How to Boost Employees’ Confidence in the Workplace

Have you ever heard the term ‘confidence is key’? The meaning of ‘confidence is key’ is the ability to see the best version of yourself and to be that version. Self-confidence makes one feel better about themself, find one’s self worth, and it pushes them towards achieving their goals.

You probably know it but let’s remind ourselves one more time – confidence is crucial for your career success and overall job satisfaction. It helps you to deal better with conflict, improves your communication skills, can make you happier at work, enables you to take feedback better, and it can make you a better manager or leader.

Having this in mind, I can say that regardless of the skills, background or experience an employee possesses, if they lack the confidence in the work they’re doing, they’ll perform below their potential. Employees who lack confidence fear taking risks, sharing their opinions and are unsure of their work and abilities. Consequently, their lack of confidence contributes to them becoming an underperforming employee.

According to an Indeed survey, 97% of employees said when they feel valued by their employer it boosts their confidence therefore they perform better. As a result, companies benefit from having happier, loyal, innovative and high performing employees who are committed to the long-term success of the company.

And as a leader I think it is crucial to be part of this process. Leaders and managers can significantly contribute to this process through authentic communication and encouragement.

Here are five ways managers can help their employees build their confidence.

Listen, but really listen and act

Listen closely to your people. A recent Survey from OnePoll found that the general failure of managers to follow up concerned employees. 26% of respondents said their managers could improve the situation by following up concerns more effectively.

Then, once you listen, act on what you have heard. Take your employees concerns to heart and take action. Your employees will feel appreciated and important.

And finish off by going back to basics! All the best leaders know that saying thank you is an incredibly powerful motivator, and it costs nothing. Unfortunately failing to thank employees means you won’t get the best from them.

Recognize their efforts

Providing positive feedback to your people is a great way to motivate employees to keep striving even when they’re struggling. Celebrating their achievements helps to build employee confidence. Likewise, getting employees onboard to celebrate each other’s strengths and wins keeps them focused and eager to accomplish what they’re working on.

According to Gallup, strengths and engagement work leads to: Employees feel more confident, self-aware and productive when focusing on strengths rather than weaknesses. In turn, this leads to higher employee engagement, increased performance and significantly lower attrition rates.

The very comprehensive Gallup study showed that strength-based development leads to:

  • 10% to 19% increased sales
  • 14% to 29% increased profit
  • 3% to 7% higher customer engagement
  • 9% to 15% increase in engaged employees

There’s a connection between strengths and engagement that’s fundamental to the employee experience.

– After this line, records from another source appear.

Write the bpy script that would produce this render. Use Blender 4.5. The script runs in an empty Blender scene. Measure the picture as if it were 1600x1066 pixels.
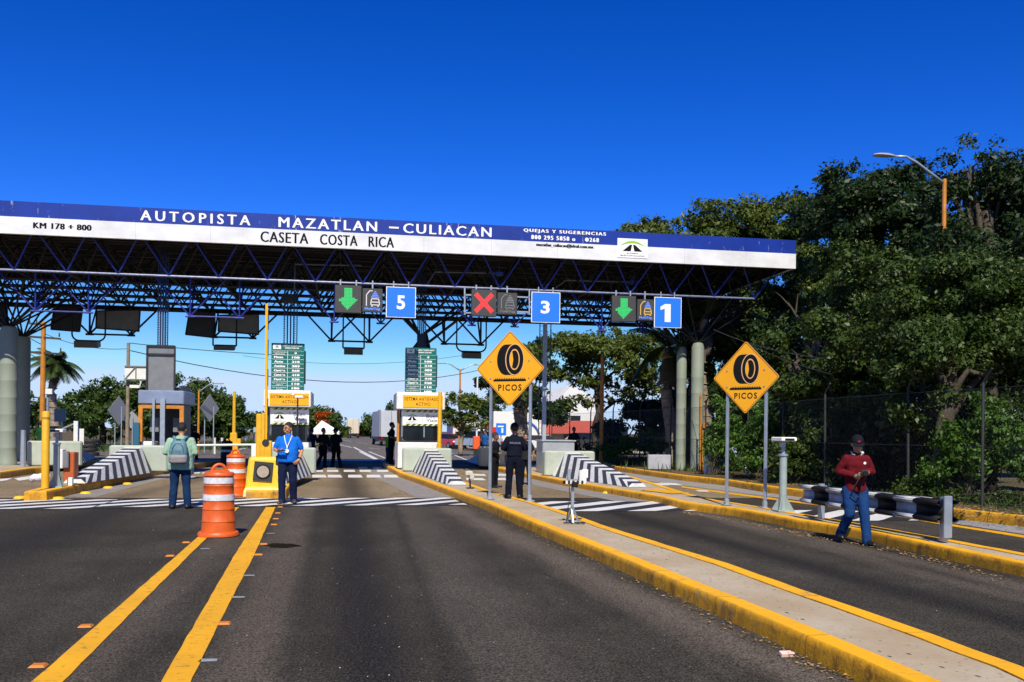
import bpy, math, random
import numpy as np
from mathutils import Vector, Matrix, noise
random.seed(7)
rng = np.random.default_rng(11)
R = math.radians
sc = bpy.context.scene
COL = sc.collection

# ---------------------------------------------------------------- camera
CAMH, FPX, Y0, ROLL, YAW = 1.65, 1450.0, 675.0, 0.0122, R(9.78)
cam_d = bpy.data.cameras.new('camera')
cam = bpy.data.objects.new('camera', cam_d); COL.objects.link(cam)
cam_d.sensor_width = 36; cam_d.lens = 36*FPX/1600
cam_d.shift_y = (Y0-533)/1600
cam_d.clip_start = 0.1; cam_d.clip_end = 5000
cam.matrix_world = Matrix.Translation((0, 0, CAMH)) @ Matrix.Rotation(-YAW, 4, 'Z') @ Matrix.Rotation(R(90), 4, 'X') @ Matrix.Rotation(ROLL, 4, 'Z')
sc.camera = cam

# ---------------------------------------------------------------- sky, sun, exposure
SUN_EL, SUN_DX = R(47), 0.13
sc.world = bpy.data.worlds.new('World'); sc.world.use_nodes = True
wn = sc.world.node_tree
for n in list(wn.nodes): wn.nodes.remove(n)
w_out = wn.nodes.new('ShaderNodeOutputWorld'); w_bg = wn.nodes.new('ShaderNodeBackground')
sky = wn.nodes.new('ShaderNodeTexSky'); sky.sky_type = 'NISHITA'; sky.sun_disc = False
sky.sun_elevation = SUN_EL; sky.sun_rotation = R(180)+math.atan(SUN_DX)
sky.altitude = 1500; sky.air_density = 1.0; sky.dust_density = 0.15; sky.ozone_density = 4.0
hsv = wn.nodes.new('ShaderNodeHueSaturation'); hsv.inputs['Saturation'].default_value = 1.36
gam = wn.nodes.new('ShaderNodeGamma'); gam.inputs[1].default_value = 1.3
wn.links.new(sky.outputs[0], hsv.inputs['Color']); wn.links.new(hsv.outputs[0], gam.inputs[0])
tint = wn.nodes.new('ShaderNodeMix'); tint.data_type = 'RGBA'; tint.blend_type = 'MULTIPLY'; tint.inputs[0].default_value = 1; tint.inputs[7].default_value = (1.0, 0.86, 1.28, 1)
wn.links.new(gam.outputs[0], tint.inputs[6]); lim = wn.nodes.new('ShaderNodeMix'); lim.data_type = 'RGBA'; lim.blend_type = 'DARKEN'; lim.inputs[0].default_value = 1; lim.inputs[7].default_value = (7.5, 9.8, 13.3, 1)
wn.links.new(tint.outputs[2], lim.inputs[6]); wn.links.new(lim.outputs[2], w_bg.inputs[0]); wn.links.new(w_bg.outputs[0], w_out.inputs[0])
w_bg.inputs[1].default_value = 0.067
sun_d = bpy.data.lights.new('sun', 'SUN'); sun_d.energy = 5.0; sun_d.angle = R(0.5); sun_d.color = (1.0, 0.93, 0.77)
sun = bpy.data.objects.new('sun', sun_d); COL.objects.link(sun)
_c = math.cos(SUN_EL)
sun.rotation_euler = Vector((SUN_DX*_c, _c, -math.sin(SUN_EL))).to_track_quat('-Z', 'Y').to_euler()
sc.view_settings.view_transform = 'Standard'; sc.view_settings.look = 'None'
sc.view_settings.exposure = 0.22; sc.view_settings.gamma = 1.0

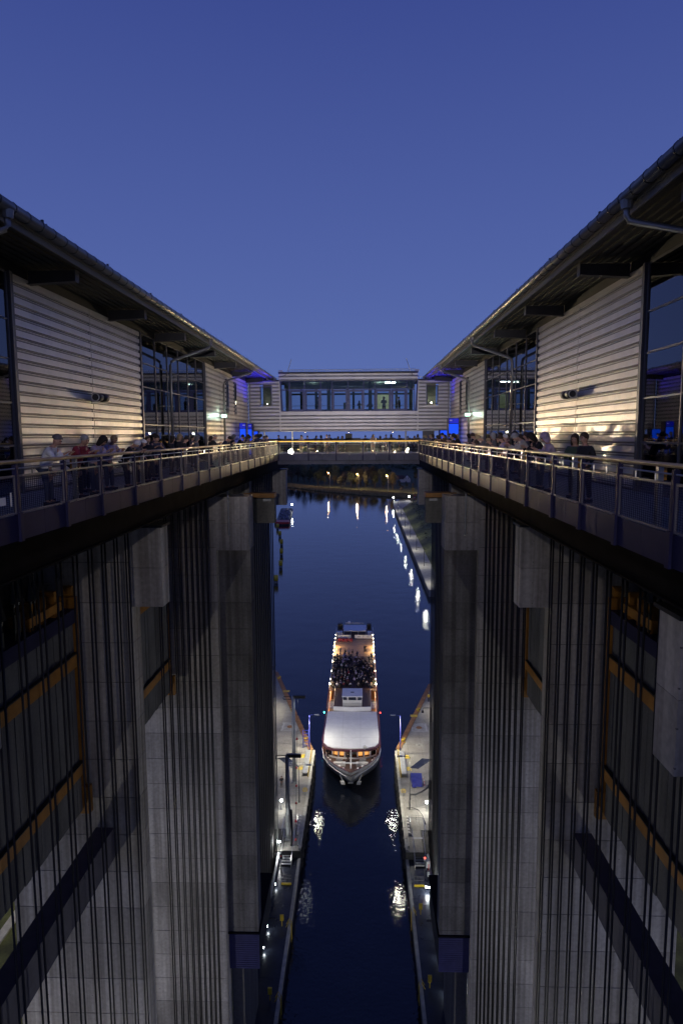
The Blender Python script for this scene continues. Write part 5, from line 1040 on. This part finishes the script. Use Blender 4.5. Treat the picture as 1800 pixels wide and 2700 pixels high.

Help them through mistakes

No one likes to fail. And while we all know the importance of learning from mistakes, both individuals and teams can struggle to bounce back from big blunders.

Research shows that a leader’s feelings are far more contagious than a team member’s so, try not to create a negative space. My experience has taught me not to sugar coat this kind of situations. Instead of that, to have a real conversation about the lessons learned from the experience. Do not lecture, discuss. Be clear what went wrong and teach your people to analyse their mistakes so they can learn from them.

Make coaching conversations more effective

At Olive Jobs, we have a coaching culture. The past year has showed us that it increases employee engagement, job satisfaction, performance, and collaboration. Coaching is central to improving the performance of entire teams.

In fact, coaching conversations empower employees through encouragement and teaching. When managers coach, they reinforce strengths and explore challenges with the employee. Successful coaching guides employees towards success but promotes independent thinking and collaboration to overcome obstacles.

Whether a coaching conversation is part of weekly meetings or set up separately, managers should always schedule a time to follow up with the employee. A follow-up meeting ensures accountability and allows the managers to check-in or the employee to ask further questions.

And to ensure coaching conversations are positive and effective, ensure managers are asking open-ended questions.

Managers should be leading the employee to a solution, not telling them what to do.

So, what questions should managers be asking of their employees? The GROW model is a popular technique for structuring coaching conversations. GROW stands for: Goal, Current Reality, Options, and Way Forward.

Provide training and development

Training programs provide your people with the necessary education for becoming a valuable part of the workplace by teaching them specialized skills and familiarizing them with the duties of other positions in the company.

Offering training, including reskilling and upskilling courses and cross-training, to employees will lead to additional benefits for the company. Not only will employees gain additional skills that will boost their own career growth, but it will boost their confidence as well. You can also use the programs to prepare high-potential employees for more senior positions rather than risk hiring an unknown applicant who is unfamiliar with the company’s culture and policies.